Votre analyse commence mal car vous avez oublié de vous pencher sur ce que disait réellement le livre de JLM. Vous en êtes resté au titre en faisant un énorme contre sens.
Il n’y a pas « la volonté de saborder les logiques de la représentativité politique. » Tout au contraire il demande la refondation républicaine des institutions et de la société avec la fin de la Ve République et de ses abus non démocratiques et propose une révolution citoyenne avec une meilleure représentativité politique.
Ensuite c’est mal connaître cet homme qui a une pensée politique puissante et cohérente que de se limiter à ces coups de poing médiatiques. Il l’explique lui-même : j’ai écrit 30 livres sans être écouté maintenant j’ai compris : je défonce la porte à coup de pied.
Je ne fait pas l’analyse que son défi est de parvenir à cristalliser cet électorat, son défi est de continuer à obtenir de plus en plus d’adhésions. Et à mon sens, il y arrivera. Car il répond brillamment à une demande de beaucoup de citoyens qui sont écœurés par la politique et qui reprennent espoir.
A vous de voir, si vous souhaitez vous informer un peu mieux sur un homme dont les médias n’arrivent pas à reconnaître les énormes qualités.
« Car que signifiait ce « qu’ils s’en aillent tous » sinon que des personnes élues devaient partir au nom de je ne sais quel vox populi dont Mélenchon se faisait tout à la fois porte-parole et bénéficiaire? »
Et alors, il faudrait élire pour 5 ou 7 ans nos représentants, leur donner un blanc-seing et rester sans mot dire devant les promesse non tenues, la destruction de la cohésion sociale, la corruption, la cupidité, etc.
Non, Mélenchon à raison.
La vraie démocratie c’est le contrôle permanent des gouvernants par les gouvernés, pas tous les 5 ans…
Juste une chose : le bouquin, vous auriez dû le lire avant de commenter le titre. « Qu’ils s’en aillent tous » était le slogan des manifestants argentins lorsqu’ils ont rejeté le plan de « sauvetage » du FMI et chassé le gouvernement qui soutenait ce plan.

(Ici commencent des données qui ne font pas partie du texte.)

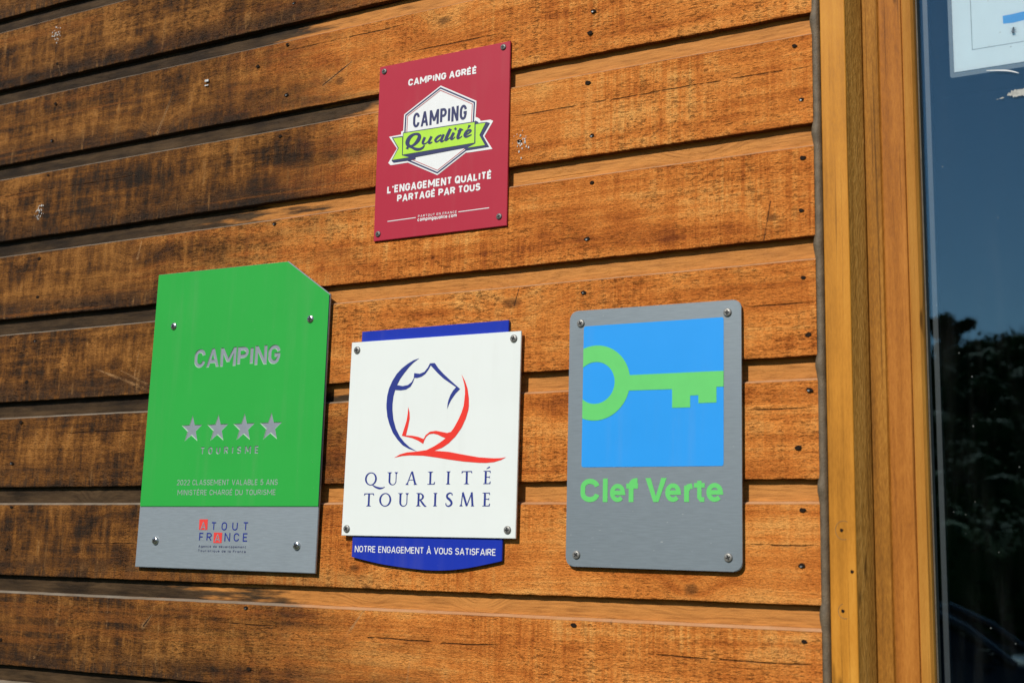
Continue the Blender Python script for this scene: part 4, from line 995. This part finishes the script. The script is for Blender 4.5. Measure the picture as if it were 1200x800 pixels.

Et c’est explicitement à cela que le titre du bouquin de Mélenchon fait référence. Pas à une quelconque « volonté de saborder les logiques de la représentativité politique », faut pas abuser non plus… Il ne s’agit pas de virer les élus, mais de virer l’oligarchie assujettie à la pensée unique néolibérale qui nous impose les mêmes politiques régressives et nous assomme avec les mêmes certitudes depuis des années. Cette même oligarchie qui nous taxe de « populiste » pour mieux se protéger et dénigrer ceux qui la critiquent…
Bonjour,
Article intéressant mais vous passez à mon avis à côté de ce qui motive Mélenchon et ses acolytes lorsqu’ils disent « qu’ils s’en aillent tous ». Vous parlez de populisme et vous dites « à savoir la volonté de saborder les logiques de la représentativité politique ». C’est bien là que le bat blesse : où est la représentativité politique quand :
– plus de 65% des inscrits s’abstienne à la majorité des élections
– le découpage électoral pour l’élection des parlementaires introduit des inégalités profondes de représentativité (combien de séquano dyonésiens pour un vote dans l’Eure et Loire par exemple ?)

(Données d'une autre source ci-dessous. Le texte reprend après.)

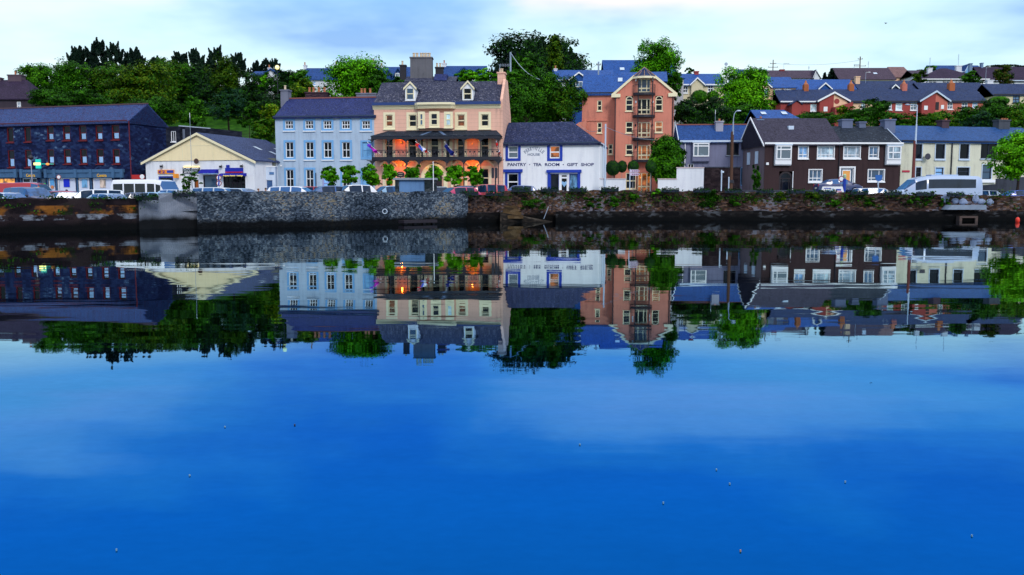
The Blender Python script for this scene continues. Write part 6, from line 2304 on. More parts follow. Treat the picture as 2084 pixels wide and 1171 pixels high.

– les représentants politiques votent aux antipodes de leurs électeurs : 90% du parlement était en faveur de la constitution européenne et plus de 50% des français ont voté contre.

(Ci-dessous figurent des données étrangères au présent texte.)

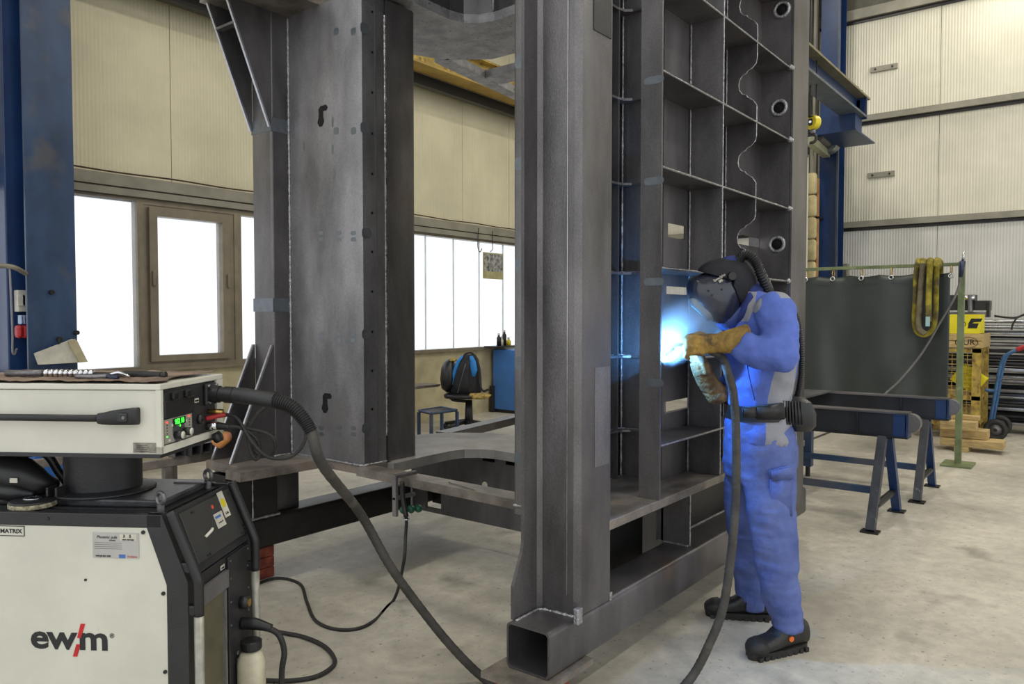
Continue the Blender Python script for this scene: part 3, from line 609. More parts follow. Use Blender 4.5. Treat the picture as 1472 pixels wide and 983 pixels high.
# hooks and calendar
for i,px in enumerate((690,708)):
    t=thing('wire_hook','thin wire hook on the window girt, %s'%('left of the pair above the calendar' if i==0 else 'right of the pair, carrying the calendar'),'hook',tuple(P(px,332,1,7.68)))
    obj('wire',tube(nb(),[P(px-2,328,1,7.68),P(px-3,345,1,7.68),P(px-3,356,1,7.68),P(px,362,1,7.68),P(px+3,357,1,7.68)] if i==0 else [P(px,332,1,7.68),P(px,350,1,7.68),P(px,358,1,7.68),P(px-3,362,1,7.68)],.007,seg=5,n=20),blackm,t)
t=thing('wall_calendar','small wall calendar with a dark photo hanging before the window','calendar',tuple(P(708,362,1,7.66)))
a,b_=P(694,362,1,7.66),P(723,402,1,7.66); obj('sheet',bx(a.x,b_.x,7.655,7.662,b_.z,a.z),mat('calendar_yellowed_paper',(170,164,120),.8),t)
obj('photo_print',bx(a.x+.02,b_.x-.02,7.651,7.655,b_.z+.12,a.z-.02),mat('calendar_dark_photo',(60,60,58),.6,0,.9,14,rgb2=(170,170,165)),t,label='printed dark photograph of pipes')
# ---------------------------------------------------------------- welding machine (local frame: x right, y away, z up)
MO=V((1.154,2.231,0)); MR=math.radians(-56.6)
def mc(name,label,cat,z=0): return thing(name,label,cat,(MO.x,MO.y,z),MR)
PS=mc('welding_power_source','large off-white and black welding machine cabinet at the lower left','welding machine')
def lp(name,bm,m,par=None,sm=False,label=None): return obj(name,bm,m,par or PS,smooth=sm,local=True,label=label)
Wd=.46
side=[(-1.0,.20),(.079,.20),(.079,.745),(0,.949),(-1.0,.949)]
def inset(y0,y1,pts): return prism(nb(),pts,1,y0,y1)
lp('cabinet',inset(.012,Wd-.012,[(-1.0,.2),(.05,.2),(.05,.735),(-.02,.925),(-1.0,.925)]),blackm)
lp('side_panel',inset(.002,.012,[(-1.0,.2),(.012,.2),(.012,.735),(-.046,.908),(-1.0,.908)]),offw,label='off-white side panel with dark lettering')
lp('side_panel',inset(Wd-.012,Wd-.002,[(-1.0,.2),(.012,.2),(.012,.735),(-.046,.908),(-1.0,.908)]),offw)
for y0,y1 in ((0,.03),(Wd-.03,Wd)):
    lp('front_frame',prism(nb(),[(.014,.2),(.079,.2),(.079,.745),(0,.949),(-.046,.949),(-.046,.908),(.014,.737)],1,y0,y1),blackm)
lp('top_rim',bx(-1.0,-.0,0,.02,.908,.949,bev=.003),blackm); lp('top_rim',bx(-1.0,0,Wd-.02,Wd,.908,.949,bev=.003),blackm)
lp('top_tray',bx(-1.0,-.03,.02,Wd-.02,.925,.938),blackm)
for y in (.05,.085): lp('tray_ridge',bx(-1.0,-.05,y,y+.006,.938,.944),blackm)
lp('raised_lid',bx(-1.0,-.06,.12,Wd-.02,.938,.962,bev=.006),mat('scuffed_black_lid',(70,70,74),.35,.1,.4,7,.2,90,rgb2=(36,36,38)))
# slanted control panel
sl=V((.079,0,.745-.949)).normalized(); 
n_=V((.204,0,.079)).normalized()
def slp(u,v,d=.0): # u along y, v distance down the slant from the top
    return V((0,u,.949))+sl*v+n_*d
M_=frame(slp(0,0),(0,1,0),sl*-1)
def onsl(bm): return bm
lp('slant_panel',box(nb(),.03,Wd-.03,-.215,-.005,-.012,-.001,M_),blackm)
lp('control_flap',box(nb(),.075,Wd-.045,-.19,-.02,.0,.010,M_,bev=.003),mat('satin_black_flap',(52,52,52),.4,0,.1,4,.1,200))
for u,v in ((.14,-.035),(.15,-.035),(.40,-.035),(.14,-.18),(.155,-.18),(.39,-.18),(.41,-.18)): lp('screw',cyl(nb(),M_@V((u,v,.01)),M_@V((u,v,.013)),.004,8),black,None,True)
lp('sticker',box(nb(),.255,.315,-.125,-.075,.010,.0108,M_),paper,label='white sticker with blue print'); lp('sticker_print',box(nb(),.26,.30,-.092,-.084,.0108,.0112,M_),mat('blue_print',(70,110,180),.5))
lp('sticker',box(nb(),.325,.365,-.105,-.015,.010,.0108,M_),paper,label='tall white sticker with a yellow disc'); lp('sticker_print',cyl(nb(),M_@V((.345,-.055,.0108)),M_@V((.345,-.055,.0114)),.016,18),yell)
text('service 24',.008,M_@Matrix.Translation((.285,-.108,.0112)),black,PS); text('GAS',.012,M_@Matrix.Translation((.345,-.092,.0112)),black,PS)
lp('sticker',cyl(nb(),M_@V((.27,-.05,.0102)),M_@V((.27,-.05,.0108)),.007,14),mat('orange_sticker',(226,88,60),.5))
lp('flap_catch',tube(nb(),[M_@V((.16,-.125,.012)),M_@V((.185,-.115,.025)),M_@V((.20,-.112,.022))],.005,seg=8),offw,None,True)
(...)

Quoiqu’on pense des idées de monsieur Mélenchon, le problème de la représentativité politique est bien là et c’est par là qu’il faut commencer!
«Ce simple titre illustrait le discours populiste au sens le plus élémentaire, à savoir la volonté de saborder les logiques de la représentativité politique.»
Révolution citoyenne, ça veut dire que ça passe par les urnes. Ce serait saborder les logiques de la représentativité politique que de voter ?
C’est dommage, on dirait que vous vous êtes arrêté au titre du livre, volontairement provocateur. Vous n’auriez pas compris?
Ensuite, je pense que vous avez mal saisi le « cas Mélenchon ».
Ce qui plait ce n’est pas tant sa hargne, même si elle existe.
Il parle concrêt, il utilise énormément d’arguments compréhensibles, mais précis. Il est à contre courant de la pensée véhiculée en grande pompe, mais s’en explique.
Il donne aux gens les moyens de comprendre. Il éduque, il politise.
Populiste ? Plutôt démocrate.
Sa verve, il s’en sert pour capter l’attention des médias, pas des électeurs.
C’est bien la seule façon de s’attirer un peu de lumière.
C’est déplorable que les médias en soient réduits au buzz.
Vous-même ne parlez pas du contenu mais seulement de la forme.
Enfin quant à son apparition sur FR2 avec la fille Le Pen, il a quand même mis à jour les positions du FN contre la femme. Ce n’est pas inintéressant.
Quelques remarques :
-« Qu’ils s’en aillent tous » n’était pas destiné aux hommes politiques, aux élus, mais aux grands patrons et autres traders
– L’objectif du FdG est désormais bien au delà des 10 %, ce score avait d’ailleurs déjà été atteint aux dernières cantonales et me semble-t-il aux européennes.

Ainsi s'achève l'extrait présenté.